Task goal. Copy exactly the lines from the one containing "Generate a Blender" through the one containing "random.seed(7)", both included, and leave out any pictures.

Data listing.
——————

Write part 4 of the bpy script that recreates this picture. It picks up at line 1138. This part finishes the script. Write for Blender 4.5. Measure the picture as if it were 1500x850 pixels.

——————

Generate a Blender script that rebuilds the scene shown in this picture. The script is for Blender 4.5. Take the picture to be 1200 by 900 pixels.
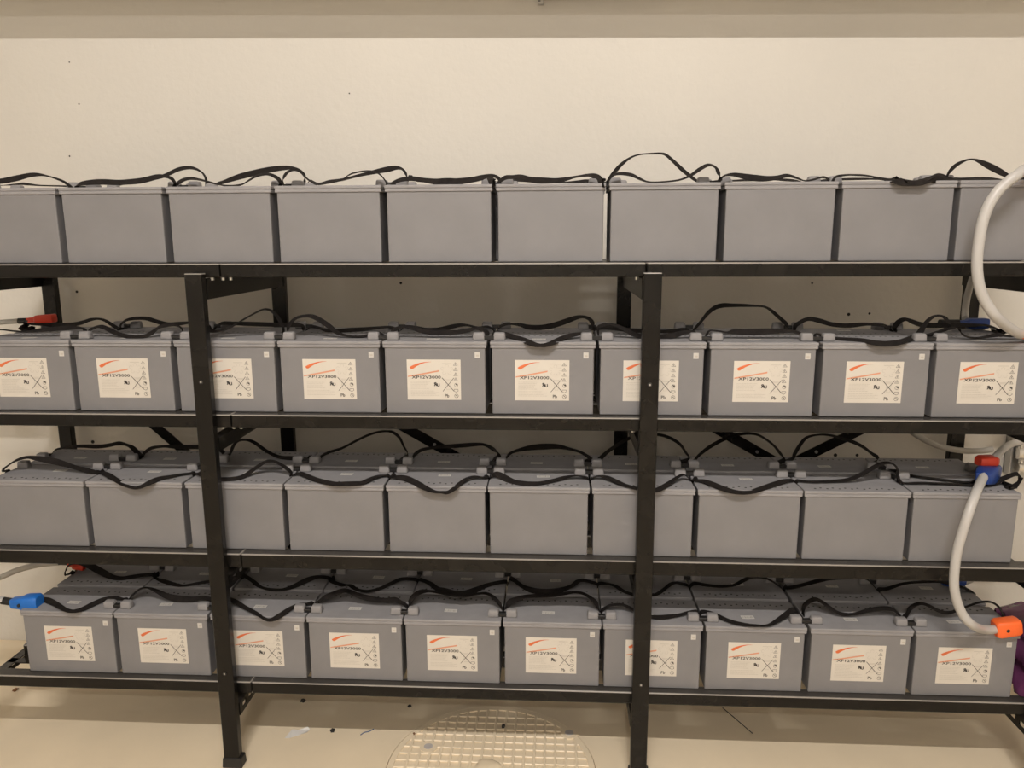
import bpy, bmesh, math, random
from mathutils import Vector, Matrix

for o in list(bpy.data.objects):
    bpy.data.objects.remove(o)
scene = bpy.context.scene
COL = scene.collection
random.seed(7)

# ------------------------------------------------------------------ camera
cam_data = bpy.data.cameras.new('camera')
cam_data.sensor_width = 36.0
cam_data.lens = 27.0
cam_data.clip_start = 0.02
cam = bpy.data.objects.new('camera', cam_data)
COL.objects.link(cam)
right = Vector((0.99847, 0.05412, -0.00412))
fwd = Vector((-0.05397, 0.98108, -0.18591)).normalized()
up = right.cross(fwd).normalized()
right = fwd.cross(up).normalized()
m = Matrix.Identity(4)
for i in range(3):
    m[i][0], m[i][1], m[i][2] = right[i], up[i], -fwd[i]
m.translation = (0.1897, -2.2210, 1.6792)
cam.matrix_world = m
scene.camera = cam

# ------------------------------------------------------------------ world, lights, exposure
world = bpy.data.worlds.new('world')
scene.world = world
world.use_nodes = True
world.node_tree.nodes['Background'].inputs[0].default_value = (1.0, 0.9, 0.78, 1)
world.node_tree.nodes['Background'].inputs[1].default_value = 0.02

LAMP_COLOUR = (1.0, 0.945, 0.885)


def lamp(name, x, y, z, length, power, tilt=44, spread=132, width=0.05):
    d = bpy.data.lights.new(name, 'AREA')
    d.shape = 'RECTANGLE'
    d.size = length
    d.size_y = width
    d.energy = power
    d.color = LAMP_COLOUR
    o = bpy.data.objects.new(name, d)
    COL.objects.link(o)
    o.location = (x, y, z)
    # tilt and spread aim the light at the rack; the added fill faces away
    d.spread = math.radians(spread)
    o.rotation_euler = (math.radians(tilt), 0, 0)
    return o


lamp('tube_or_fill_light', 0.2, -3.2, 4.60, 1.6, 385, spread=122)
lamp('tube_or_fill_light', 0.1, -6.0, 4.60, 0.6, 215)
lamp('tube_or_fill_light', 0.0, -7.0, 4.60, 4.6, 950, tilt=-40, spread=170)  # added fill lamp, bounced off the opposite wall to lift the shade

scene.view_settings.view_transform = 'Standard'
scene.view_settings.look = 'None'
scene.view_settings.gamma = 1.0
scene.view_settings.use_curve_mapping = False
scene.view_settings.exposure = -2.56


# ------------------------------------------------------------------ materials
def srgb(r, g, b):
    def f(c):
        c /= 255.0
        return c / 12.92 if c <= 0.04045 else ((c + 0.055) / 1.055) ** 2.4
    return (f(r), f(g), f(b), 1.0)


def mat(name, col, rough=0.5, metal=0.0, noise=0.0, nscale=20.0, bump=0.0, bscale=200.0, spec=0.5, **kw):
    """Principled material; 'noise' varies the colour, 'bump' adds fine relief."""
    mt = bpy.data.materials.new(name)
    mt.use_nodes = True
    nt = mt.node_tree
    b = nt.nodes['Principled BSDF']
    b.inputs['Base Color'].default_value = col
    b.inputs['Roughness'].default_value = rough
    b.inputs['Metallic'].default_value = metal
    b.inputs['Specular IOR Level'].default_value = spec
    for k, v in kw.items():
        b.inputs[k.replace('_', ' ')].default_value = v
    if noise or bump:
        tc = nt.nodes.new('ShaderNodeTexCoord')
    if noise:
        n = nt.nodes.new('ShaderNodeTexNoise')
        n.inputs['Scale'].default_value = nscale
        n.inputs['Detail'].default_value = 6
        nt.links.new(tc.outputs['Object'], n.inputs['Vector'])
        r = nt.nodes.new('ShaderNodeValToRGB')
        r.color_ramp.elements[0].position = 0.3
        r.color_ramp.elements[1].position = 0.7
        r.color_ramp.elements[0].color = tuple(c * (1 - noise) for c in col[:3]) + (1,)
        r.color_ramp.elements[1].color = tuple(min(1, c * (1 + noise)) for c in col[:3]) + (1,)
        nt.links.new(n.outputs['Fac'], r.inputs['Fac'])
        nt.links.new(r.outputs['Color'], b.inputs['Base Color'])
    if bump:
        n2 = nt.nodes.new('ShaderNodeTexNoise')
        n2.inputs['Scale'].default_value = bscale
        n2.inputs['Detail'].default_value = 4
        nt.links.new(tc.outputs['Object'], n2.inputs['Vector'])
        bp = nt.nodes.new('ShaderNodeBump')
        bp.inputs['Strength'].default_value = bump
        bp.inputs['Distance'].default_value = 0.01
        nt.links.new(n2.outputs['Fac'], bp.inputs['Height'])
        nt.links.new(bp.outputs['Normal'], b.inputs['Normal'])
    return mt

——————

Written answer.
Generate a Blender script that rebuilds the scene shown in this picture. The script is for Blender 4.5. Take the picture to be 1200 by 900 pixels.
import bpy, bmesh, math, random
from mathutils import Vector, Matrix

for o in list(bpy.data.objects):
    bpy.data.objects.remove(o)
scene = bpy.context.scene
COL = scene.collection
random.seed(7)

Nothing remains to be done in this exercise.